Development highlights
Last Thursday I finally finished a feature in our product which I've been working on for two weeks.
It was a bit frustrating because the automatic testcases for the product had to be corrected for the new situation but when I fixed the testdata for one case another test freaked out. Back and forward all the time; change data, compile, run 390+ tests (~12 minutes), evaluate error messages and back to the beginning...
But finally I finished it somehow and for my own surprise I only had to adapt the testcases; my implementation of the feature had worked all the time.
Next thing on friday was that I implemented another feature, which I approximated to need five days to develop, full featured (including testcases) before noon. Four hours instead five days. I was very surprised again when I found out that it worked and nothing was left to do for it.
These two things increased my personal motivation quite a bit.
Another thing last week: I saw that several of our quality assurance people had a long talk with our development manager. I have no idea what exactly was talked about but I have a good feeling because recently I often talked to them about our development processes, structure and quality measures. We all quite agree that the current structure and processes are not suitable for development.

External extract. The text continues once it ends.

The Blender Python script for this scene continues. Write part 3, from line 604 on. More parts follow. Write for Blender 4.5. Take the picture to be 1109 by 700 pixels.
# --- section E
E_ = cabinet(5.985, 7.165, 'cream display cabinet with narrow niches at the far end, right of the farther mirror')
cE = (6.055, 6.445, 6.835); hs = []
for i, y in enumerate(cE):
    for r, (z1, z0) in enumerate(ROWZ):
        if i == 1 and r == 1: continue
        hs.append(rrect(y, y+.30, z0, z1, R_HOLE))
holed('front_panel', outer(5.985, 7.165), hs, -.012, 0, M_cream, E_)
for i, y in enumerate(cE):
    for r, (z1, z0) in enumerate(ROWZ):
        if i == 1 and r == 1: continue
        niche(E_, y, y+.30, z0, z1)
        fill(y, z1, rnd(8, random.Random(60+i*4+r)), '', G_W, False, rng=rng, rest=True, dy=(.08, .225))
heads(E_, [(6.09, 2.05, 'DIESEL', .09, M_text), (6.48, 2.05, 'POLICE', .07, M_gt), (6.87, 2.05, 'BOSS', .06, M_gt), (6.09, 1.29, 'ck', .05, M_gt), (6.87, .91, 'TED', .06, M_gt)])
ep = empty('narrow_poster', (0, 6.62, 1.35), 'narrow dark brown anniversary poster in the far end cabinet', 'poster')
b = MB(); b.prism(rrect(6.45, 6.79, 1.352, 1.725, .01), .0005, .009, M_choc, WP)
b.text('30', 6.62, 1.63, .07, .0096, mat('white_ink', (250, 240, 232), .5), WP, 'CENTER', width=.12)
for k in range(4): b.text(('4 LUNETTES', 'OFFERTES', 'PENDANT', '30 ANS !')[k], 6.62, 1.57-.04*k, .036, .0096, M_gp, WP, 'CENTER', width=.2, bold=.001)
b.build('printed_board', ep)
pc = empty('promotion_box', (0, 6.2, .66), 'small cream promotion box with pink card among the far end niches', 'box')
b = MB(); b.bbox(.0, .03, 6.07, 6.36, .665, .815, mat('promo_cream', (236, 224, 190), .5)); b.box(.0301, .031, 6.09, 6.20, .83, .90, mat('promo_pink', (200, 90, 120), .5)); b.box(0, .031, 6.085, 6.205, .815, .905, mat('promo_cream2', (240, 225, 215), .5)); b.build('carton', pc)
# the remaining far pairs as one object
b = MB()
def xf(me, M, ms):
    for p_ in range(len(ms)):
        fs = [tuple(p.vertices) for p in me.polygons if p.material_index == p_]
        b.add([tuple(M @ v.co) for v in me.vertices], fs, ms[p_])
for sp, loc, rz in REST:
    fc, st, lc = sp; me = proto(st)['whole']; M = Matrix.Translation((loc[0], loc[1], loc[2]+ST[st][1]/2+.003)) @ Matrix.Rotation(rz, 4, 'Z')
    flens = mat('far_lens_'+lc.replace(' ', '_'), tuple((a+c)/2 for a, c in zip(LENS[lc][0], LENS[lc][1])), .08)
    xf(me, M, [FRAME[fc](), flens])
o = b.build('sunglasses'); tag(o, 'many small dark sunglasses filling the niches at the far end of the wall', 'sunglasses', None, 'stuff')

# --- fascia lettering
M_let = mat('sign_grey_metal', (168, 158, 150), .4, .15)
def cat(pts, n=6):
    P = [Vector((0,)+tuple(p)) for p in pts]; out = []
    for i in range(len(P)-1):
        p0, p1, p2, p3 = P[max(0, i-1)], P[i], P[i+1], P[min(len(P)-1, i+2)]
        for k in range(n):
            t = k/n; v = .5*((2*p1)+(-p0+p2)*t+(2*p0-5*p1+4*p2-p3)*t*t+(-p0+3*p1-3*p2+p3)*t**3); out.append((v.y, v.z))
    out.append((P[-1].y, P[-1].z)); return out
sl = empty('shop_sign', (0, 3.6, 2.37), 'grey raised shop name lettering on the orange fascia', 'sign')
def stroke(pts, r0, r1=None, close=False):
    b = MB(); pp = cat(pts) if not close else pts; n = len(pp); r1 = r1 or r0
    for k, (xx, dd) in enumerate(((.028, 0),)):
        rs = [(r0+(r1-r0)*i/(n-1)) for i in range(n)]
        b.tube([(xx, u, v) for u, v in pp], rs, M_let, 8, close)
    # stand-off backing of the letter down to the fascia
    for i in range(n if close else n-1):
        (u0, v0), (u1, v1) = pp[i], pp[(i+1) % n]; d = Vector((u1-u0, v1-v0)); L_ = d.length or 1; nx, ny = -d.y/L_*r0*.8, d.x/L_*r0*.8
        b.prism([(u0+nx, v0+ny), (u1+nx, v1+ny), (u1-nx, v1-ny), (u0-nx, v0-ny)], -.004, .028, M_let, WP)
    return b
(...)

Our alignment on projects instead of products constrains us more than it aids us.
Along with that thoughts I found a project called GForge which is like the Sourceforge environment. GForge is based on an earlier CVS snapshot of Sourceforge but has been development independly since that time. I thought about if this could assist us in our development and played around a bit with a test-install of GForge, but I'm still unsure... Have to talk to our Quality Assurance people about that. It surely would be neccessary to integrate our installations of TaskZilla and TWiki with it.